◆ Given task ◆
Write out the listing from the line with "Reconstruct this image" to the line with "R = math.radians", both lines included, exactly and nothing beyond. Leave pictures out.

◆ Supplied records ◆
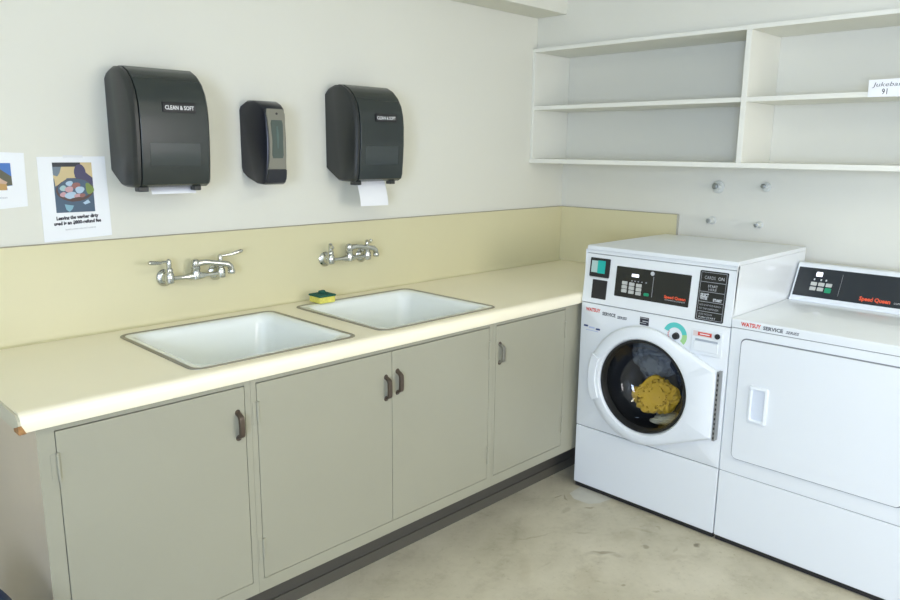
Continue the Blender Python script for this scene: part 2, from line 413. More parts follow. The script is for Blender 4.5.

* * *

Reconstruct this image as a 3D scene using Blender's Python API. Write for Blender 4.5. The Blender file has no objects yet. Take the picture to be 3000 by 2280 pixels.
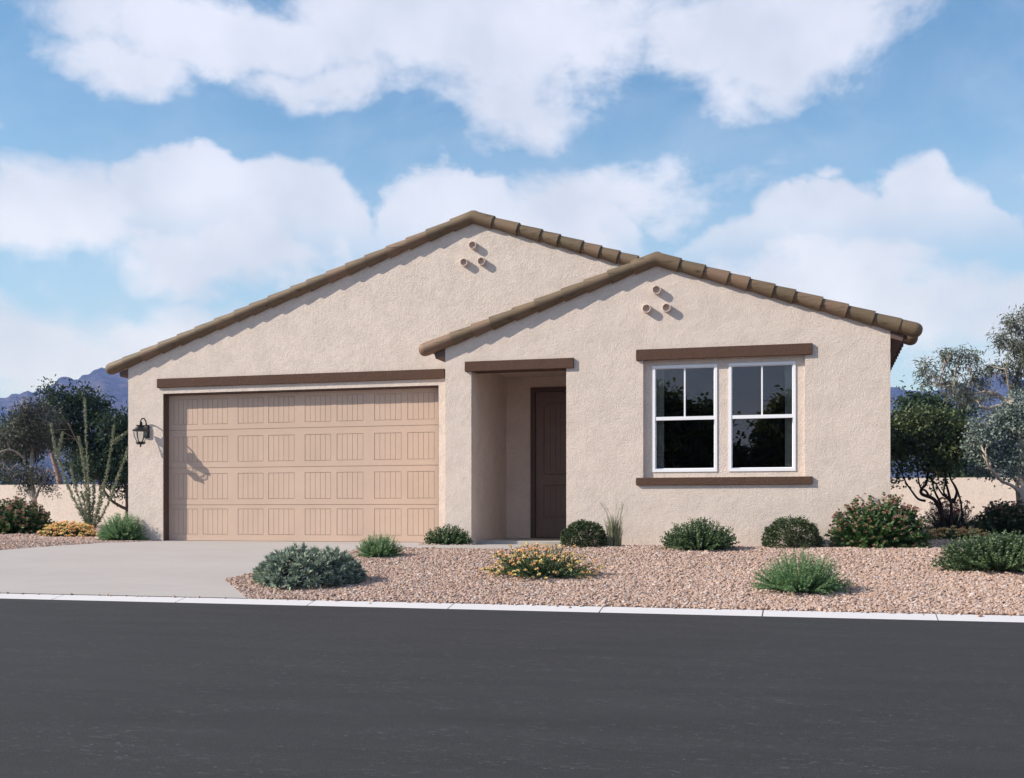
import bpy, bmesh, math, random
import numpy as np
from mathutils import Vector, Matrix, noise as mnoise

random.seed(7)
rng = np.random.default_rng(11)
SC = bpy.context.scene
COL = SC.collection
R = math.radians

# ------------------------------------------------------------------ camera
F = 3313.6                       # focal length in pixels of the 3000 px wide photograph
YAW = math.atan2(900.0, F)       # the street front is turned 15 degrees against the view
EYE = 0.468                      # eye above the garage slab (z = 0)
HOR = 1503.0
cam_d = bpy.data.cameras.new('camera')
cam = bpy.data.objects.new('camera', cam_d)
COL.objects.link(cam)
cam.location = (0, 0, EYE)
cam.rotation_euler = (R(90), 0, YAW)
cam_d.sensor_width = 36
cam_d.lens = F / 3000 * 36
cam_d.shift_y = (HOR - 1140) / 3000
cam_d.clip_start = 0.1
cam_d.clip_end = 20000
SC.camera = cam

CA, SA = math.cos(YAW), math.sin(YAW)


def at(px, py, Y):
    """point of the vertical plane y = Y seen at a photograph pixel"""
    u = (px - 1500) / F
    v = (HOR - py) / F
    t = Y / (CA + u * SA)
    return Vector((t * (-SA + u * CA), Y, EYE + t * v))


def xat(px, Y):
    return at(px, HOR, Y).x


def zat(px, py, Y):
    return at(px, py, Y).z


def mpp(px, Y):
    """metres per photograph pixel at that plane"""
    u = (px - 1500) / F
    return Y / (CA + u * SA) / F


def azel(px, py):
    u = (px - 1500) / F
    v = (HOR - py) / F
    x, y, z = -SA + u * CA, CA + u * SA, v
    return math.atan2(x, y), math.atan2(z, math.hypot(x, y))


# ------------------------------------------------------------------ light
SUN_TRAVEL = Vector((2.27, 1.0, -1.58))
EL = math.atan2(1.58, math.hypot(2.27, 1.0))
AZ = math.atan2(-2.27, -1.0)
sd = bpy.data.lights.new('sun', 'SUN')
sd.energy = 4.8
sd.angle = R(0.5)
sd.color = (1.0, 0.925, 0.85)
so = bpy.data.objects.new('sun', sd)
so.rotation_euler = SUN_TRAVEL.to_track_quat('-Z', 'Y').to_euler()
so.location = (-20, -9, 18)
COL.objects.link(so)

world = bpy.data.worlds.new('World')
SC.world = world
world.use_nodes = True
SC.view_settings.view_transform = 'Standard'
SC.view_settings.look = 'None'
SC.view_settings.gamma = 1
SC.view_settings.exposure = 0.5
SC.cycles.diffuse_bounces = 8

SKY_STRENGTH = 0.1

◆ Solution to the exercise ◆
Reconstruct this image as a 3D scene using Blender's Python API. Write for Blender 4.5. The Blender file has no objects yet. Take the picture to be 3000 by 2280 pixels.
import bpy, bmesh, math, random
import numpy as np
from mathutils import Vector, Matrix, noise as mnoise

random.seed(7)
rng = np.random.default_rng(11)
SC = bpy.context.scene
COL = SC.collection
R = math.radians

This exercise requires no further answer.